I felt like a detective acting on a hot lead and it made sound cheesy, but I felt the sweet joy of victory when I walked out of this hole in the wall restaurant, the Peruvians looking at me somewhat oddly but also giving me that acknowledging smile. One man as I left smiled particularly big, and I as I was turning the corner, he shouted “Oye, amigo!” I turned around to look at this man with his own bottle of Inca Cola raised up high. “Salud.”

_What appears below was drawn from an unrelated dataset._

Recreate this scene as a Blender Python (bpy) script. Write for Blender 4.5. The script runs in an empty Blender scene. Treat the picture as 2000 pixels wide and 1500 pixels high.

It’s the little victories that make the biggest differences anymore. When I opened the bottle of cola that night I must have made my roommates a little uncomfortable. I felt like I was in that Herbal Essences commercial, because I just kept taking sip after sip of my soda, going “ohhh my God, yeah!” “Ohhhhhh.” “Jeez this is sweeeeet!” I even started to address it as though it was a person. “My God I have missed you!” I’d like to think after my roommates had a taste, they understood, but then again, no one else seemed to react like I did, so who knows. Either way, besame el culo Coca Cola, I got Inca Kola!

1 comment:

Claudia said...

You have the two best drinks ever invented right at your doorstep. i am soooo jealous! I sympathize with your obsession. I hope you're well!